§ **Source records**:
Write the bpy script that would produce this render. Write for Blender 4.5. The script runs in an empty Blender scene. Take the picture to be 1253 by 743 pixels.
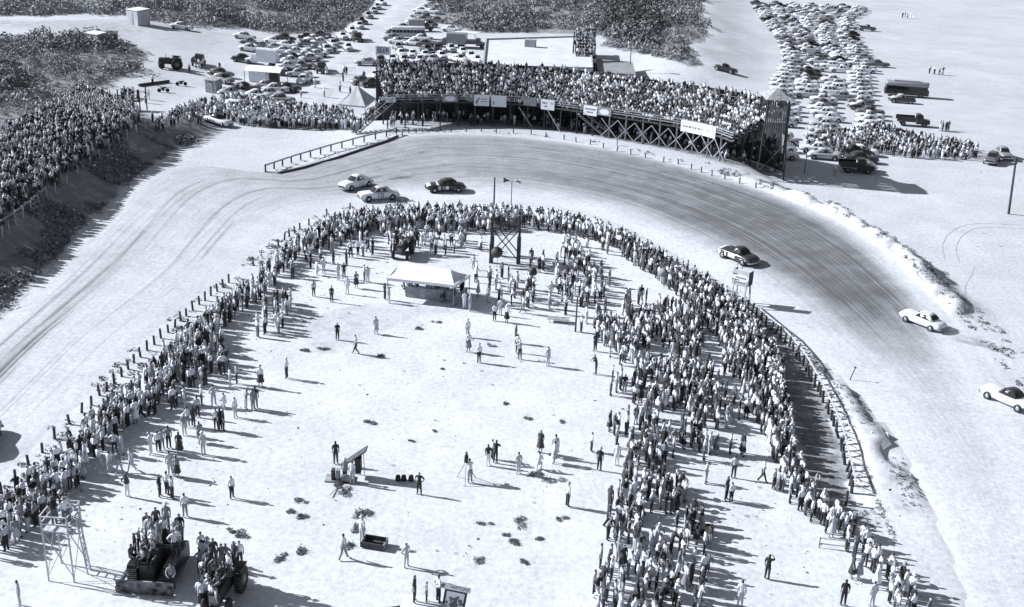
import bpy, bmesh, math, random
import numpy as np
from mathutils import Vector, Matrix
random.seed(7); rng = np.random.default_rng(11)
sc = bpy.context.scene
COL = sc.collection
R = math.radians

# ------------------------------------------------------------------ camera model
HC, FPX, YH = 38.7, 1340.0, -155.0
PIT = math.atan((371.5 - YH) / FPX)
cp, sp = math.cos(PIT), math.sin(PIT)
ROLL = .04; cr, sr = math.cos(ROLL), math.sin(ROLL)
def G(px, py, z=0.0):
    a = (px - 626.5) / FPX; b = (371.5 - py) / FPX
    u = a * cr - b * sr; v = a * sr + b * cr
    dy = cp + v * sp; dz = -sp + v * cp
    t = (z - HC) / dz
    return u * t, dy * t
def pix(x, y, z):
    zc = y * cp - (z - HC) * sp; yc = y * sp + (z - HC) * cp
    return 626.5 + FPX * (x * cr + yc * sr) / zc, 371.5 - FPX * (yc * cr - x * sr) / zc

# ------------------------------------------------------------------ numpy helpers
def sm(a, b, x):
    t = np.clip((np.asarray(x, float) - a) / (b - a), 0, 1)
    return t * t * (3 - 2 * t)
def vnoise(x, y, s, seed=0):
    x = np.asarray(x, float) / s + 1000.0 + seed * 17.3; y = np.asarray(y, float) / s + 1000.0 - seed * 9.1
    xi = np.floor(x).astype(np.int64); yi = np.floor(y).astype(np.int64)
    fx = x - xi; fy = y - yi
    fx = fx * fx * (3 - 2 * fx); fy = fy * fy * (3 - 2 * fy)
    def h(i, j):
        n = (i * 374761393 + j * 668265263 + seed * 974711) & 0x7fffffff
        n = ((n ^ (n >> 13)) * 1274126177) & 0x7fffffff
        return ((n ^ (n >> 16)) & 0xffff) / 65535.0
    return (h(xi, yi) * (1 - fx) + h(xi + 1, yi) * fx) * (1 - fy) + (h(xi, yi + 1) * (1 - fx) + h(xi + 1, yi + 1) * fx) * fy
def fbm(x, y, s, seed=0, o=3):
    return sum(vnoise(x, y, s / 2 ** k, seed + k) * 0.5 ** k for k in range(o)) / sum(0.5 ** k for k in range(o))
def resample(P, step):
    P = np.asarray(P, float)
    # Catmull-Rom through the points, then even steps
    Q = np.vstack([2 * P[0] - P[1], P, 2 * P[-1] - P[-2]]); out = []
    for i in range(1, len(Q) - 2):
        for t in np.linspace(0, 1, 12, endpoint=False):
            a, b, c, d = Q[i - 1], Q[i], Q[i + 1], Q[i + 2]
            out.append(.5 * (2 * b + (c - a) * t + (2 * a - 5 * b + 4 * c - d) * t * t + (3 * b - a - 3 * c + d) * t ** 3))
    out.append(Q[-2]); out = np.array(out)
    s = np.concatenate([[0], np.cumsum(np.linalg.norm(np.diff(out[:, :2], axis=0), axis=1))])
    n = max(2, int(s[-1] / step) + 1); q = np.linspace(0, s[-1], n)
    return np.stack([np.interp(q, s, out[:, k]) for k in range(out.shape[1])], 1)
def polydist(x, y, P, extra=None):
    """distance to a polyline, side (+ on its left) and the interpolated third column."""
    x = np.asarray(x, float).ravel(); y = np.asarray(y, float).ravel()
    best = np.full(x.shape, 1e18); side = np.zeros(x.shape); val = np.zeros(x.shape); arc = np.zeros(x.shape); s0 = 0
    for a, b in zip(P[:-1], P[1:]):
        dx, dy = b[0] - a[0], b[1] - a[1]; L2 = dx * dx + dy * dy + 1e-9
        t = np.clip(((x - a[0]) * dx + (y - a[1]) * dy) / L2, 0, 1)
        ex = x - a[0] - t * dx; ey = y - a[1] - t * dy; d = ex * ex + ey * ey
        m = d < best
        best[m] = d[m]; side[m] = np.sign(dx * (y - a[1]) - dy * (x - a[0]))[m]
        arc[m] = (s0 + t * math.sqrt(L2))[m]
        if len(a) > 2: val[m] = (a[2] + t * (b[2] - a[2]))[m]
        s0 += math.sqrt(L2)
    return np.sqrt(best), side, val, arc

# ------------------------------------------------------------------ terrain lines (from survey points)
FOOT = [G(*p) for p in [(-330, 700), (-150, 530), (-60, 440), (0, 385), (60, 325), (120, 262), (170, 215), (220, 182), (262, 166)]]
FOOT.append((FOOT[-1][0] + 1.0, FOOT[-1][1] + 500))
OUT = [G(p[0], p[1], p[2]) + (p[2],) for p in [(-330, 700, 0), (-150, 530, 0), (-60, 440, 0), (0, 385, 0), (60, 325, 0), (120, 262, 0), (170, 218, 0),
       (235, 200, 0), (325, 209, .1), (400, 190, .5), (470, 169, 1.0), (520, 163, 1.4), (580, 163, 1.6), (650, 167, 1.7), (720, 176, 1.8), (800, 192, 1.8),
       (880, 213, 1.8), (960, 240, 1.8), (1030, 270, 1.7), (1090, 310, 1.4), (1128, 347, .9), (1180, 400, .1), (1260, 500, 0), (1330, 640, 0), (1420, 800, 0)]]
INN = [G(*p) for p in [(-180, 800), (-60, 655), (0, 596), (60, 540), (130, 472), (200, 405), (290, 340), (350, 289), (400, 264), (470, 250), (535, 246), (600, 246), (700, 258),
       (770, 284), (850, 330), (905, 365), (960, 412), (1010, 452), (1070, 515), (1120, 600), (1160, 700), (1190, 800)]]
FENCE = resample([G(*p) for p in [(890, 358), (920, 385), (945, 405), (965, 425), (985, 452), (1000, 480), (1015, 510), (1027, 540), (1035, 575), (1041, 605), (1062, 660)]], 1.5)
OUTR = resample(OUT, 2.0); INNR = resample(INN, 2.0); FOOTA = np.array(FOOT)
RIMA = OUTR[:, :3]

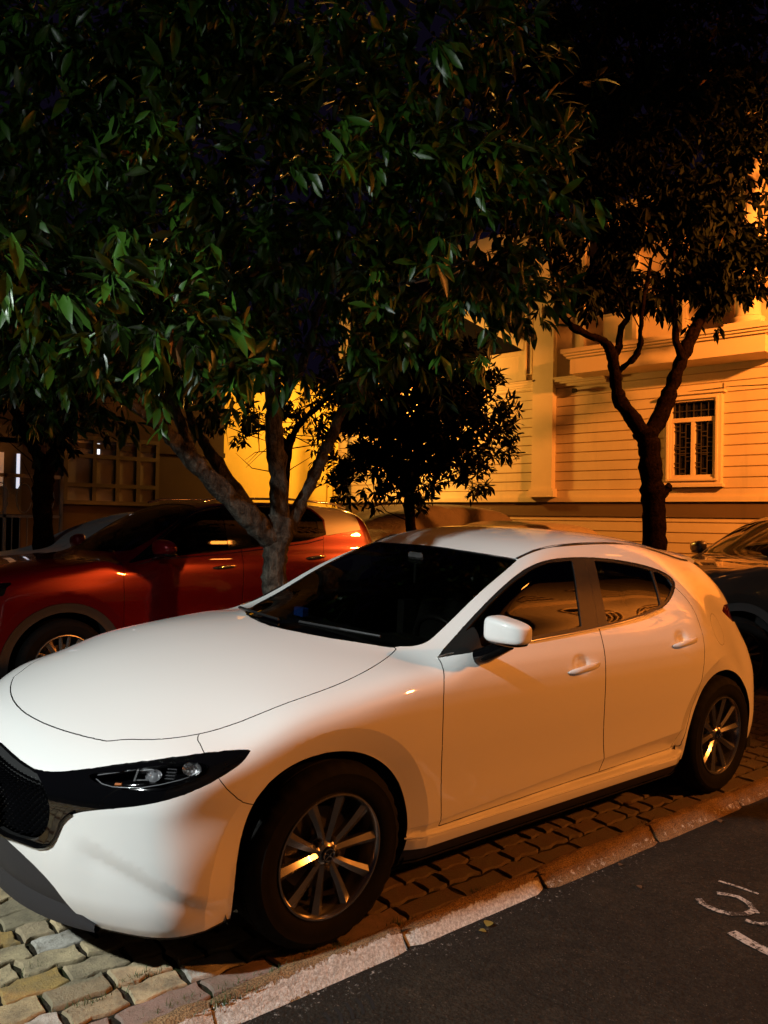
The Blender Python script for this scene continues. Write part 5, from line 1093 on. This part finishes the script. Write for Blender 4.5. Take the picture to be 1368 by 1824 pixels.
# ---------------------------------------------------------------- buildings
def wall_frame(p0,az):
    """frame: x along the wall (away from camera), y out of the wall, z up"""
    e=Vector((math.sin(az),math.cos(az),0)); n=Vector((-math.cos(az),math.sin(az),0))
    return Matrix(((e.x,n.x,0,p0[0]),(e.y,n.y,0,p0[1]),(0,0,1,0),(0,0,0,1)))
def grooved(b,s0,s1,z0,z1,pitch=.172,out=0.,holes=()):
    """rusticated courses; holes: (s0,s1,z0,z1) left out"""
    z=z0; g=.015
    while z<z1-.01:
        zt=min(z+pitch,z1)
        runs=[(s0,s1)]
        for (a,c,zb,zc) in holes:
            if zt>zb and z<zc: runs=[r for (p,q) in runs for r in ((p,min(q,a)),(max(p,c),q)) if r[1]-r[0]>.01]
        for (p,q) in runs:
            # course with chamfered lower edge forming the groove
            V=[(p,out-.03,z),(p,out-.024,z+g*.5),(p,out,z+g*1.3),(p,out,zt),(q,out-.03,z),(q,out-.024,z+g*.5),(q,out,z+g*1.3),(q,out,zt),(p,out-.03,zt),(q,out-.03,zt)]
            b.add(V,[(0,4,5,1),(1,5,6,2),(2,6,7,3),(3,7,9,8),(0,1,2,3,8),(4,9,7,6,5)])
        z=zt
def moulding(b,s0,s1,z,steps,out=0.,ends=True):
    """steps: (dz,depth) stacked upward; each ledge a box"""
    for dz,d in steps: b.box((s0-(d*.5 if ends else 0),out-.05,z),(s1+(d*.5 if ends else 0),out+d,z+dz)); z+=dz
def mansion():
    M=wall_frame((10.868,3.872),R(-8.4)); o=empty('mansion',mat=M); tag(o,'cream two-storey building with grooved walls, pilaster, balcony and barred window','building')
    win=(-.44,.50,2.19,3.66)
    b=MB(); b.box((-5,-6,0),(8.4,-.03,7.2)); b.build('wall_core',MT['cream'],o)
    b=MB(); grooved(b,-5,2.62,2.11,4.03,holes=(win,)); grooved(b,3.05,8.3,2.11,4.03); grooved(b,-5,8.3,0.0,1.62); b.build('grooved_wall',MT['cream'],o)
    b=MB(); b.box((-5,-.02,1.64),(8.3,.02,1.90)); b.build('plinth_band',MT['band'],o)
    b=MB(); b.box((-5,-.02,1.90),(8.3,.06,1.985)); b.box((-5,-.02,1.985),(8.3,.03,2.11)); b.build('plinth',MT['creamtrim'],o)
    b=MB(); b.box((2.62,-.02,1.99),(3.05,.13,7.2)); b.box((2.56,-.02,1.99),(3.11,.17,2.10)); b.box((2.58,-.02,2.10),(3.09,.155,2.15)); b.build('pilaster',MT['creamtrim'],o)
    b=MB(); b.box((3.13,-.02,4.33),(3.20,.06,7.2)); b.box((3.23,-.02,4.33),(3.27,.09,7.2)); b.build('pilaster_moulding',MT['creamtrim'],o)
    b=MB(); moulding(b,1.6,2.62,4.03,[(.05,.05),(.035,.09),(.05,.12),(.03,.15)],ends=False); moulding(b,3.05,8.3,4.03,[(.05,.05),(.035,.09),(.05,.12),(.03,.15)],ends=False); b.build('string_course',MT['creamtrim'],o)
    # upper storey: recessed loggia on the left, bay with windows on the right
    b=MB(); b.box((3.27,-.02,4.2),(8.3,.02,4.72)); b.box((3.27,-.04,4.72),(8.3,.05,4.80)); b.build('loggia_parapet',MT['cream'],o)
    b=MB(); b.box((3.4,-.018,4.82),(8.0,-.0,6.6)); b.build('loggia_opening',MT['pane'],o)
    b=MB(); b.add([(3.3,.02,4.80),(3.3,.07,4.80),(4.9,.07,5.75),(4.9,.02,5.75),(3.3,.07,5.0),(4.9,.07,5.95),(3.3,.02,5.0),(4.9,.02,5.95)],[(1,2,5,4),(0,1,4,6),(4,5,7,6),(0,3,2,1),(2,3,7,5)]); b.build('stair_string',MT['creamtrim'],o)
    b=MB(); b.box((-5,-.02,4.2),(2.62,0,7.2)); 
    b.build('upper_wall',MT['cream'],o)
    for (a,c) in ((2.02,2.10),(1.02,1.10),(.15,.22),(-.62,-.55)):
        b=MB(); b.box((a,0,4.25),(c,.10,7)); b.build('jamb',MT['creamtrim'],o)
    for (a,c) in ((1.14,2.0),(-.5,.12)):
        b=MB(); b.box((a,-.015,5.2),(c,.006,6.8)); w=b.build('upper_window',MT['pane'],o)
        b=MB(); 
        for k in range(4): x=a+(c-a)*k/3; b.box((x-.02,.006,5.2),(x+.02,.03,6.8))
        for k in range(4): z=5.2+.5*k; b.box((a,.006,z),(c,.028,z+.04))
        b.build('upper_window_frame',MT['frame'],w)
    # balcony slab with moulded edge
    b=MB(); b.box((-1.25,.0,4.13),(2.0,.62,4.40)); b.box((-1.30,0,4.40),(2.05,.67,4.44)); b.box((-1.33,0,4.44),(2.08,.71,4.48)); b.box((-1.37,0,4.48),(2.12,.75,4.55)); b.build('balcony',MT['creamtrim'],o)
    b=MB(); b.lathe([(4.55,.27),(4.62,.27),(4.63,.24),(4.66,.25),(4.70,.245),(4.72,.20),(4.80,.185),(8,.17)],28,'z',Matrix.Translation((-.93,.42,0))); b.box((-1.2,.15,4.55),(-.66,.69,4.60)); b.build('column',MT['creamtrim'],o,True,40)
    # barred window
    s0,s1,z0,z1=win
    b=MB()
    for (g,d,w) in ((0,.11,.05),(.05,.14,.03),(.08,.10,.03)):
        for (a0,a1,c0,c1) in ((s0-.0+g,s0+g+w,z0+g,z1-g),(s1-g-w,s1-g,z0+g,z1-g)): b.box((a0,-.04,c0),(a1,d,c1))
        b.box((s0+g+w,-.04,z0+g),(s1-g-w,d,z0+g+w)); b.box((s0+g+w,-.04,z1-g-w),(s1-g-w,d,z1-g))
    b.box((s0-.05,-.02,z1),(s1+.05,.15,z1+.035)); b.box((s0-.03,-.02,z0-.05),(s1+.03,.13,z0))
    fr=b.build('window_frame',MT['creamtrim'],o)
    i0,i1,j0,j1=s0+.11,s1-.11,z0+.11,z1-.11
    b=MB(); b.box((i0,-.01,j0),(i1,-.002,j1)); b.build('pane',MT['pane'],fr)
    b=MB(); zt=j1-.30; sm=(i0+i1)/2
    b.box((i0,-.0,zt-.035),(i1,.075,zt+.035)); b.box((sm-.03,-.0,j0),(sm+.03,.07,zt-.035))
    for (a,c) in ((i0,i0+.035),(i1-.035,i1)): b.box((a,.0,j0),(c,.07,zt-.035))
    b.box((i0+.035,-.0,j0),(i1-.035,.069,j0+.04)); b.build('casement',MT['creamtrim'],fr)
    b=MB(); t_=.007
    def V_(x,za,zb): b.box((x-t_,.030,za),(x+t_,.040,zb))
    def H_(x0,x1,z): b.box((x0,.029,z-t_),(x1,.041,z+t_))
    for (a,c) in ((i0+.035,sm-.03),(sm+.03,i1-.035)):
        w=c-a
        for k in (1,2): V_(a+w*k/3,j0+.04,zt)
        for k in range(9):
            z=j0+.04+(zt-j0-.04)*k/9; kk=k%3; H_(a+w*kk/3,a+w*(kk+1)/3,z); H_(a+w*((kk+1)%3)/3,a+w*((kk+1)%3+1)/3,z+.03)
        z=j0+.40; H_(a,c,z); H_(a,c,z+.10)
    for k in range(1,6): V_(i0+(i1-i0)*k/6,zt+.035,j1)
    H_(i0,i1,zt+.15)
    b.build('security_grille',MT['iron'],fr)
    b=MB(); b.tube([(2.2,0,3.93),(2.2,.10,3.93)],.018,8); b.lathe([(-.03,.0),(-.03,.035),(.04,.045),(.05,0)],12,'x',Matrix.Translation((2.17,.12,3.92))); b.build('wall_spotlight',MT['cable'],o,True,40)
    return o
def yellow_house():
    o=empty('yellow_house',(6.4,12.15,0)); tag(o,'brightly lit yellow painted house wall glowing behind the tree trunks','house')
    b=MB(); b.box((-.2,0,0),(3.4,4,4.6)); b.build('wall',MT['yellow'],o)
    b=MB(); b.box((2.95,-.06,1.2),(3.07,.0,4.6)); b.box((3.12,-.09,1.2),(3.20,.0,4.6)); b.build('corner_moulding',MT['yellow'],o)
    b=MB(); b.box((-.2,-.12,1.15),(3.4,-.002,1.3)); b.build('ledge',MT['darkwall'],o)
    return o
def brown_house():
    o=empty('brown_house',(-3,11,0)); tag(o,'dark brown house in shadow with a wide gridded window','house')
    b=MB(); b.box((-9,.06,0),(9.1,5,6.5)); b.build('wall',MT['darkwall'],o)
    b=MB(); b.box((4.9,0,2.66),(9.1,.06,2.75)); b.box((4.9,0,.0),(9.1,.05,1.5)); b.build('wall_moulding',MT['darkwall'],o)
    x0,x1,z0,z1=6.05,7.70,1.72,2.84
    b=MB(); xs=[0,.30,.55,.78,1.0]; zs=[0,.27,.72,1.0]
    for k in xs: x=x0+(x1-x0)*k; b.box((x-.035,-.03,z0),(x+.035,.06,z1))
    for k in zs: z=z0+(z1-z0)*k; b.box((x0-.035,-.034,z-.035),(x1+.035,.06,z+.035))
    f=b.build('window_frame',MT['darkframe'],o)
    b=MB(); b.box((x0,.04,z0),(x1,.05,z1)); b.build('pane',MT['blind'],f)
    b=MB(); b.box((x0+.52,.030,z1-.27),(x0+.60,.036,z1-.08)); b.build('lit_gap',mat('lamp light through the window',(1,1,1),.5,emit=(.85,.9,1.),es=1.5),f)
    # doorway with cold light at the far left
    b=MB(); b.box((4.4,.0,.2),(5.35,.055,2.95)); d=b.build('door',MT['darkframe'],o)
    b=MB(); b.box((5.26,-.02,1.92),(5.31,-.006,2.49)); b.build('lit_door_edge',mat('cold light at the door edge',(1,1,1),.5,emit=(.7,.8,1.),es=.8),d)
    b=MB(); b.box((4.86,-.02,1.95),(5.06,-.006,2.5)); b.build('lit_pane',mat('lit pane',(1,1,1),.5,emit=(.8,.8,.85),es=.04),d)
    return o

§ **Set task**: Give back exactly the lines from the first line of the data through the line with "return 626.5 +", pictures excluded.

§ **The reply**:
Write the bpy script that would produce this render. Write for Blender 4.5. The script runs in an empty Blender scene. Take the picture to be 1253 by 743 pixels.
import bpy, bmesh, math, random
import numpy as np
from mathutils import Vector, Matrix
random.seed(7); rng = np.random.default_rng(11)
sc = bpy.context.scene
COL = sc.collection
R = math.radians

# ------------------------------------------------------------------ camera model
HC, FPX, YH = 38.7, 1340.0, -155.0
PIT = math.atan((371.5 - YH) / FPX)
cp, sp = math.cos(PIT), math.sin(PIT)
ROLL = .04; cr, sr = math.cos(ROLL), math.sin(ROLL)
def G(px, py, z=0.0):
    a = (px - 626.5) / FPX; b = (371.5 - py) / FPX
    u = a * cr - b * sr; v = a * sr + b * cr
    dy = cp + v * sp; dz = -sp + v * cp
    t = (z - HC) / dz
    return u * t, dy * t
def pix(x, y, z):
    zc = y * cp - (z - HC) * sp; yc = y * sp + (z - HC) * cp
    return 626.5 + FPX * (x * cr + yc * sr) / zc, 371.5 - FPX * (yc * cr - x * sr) / zc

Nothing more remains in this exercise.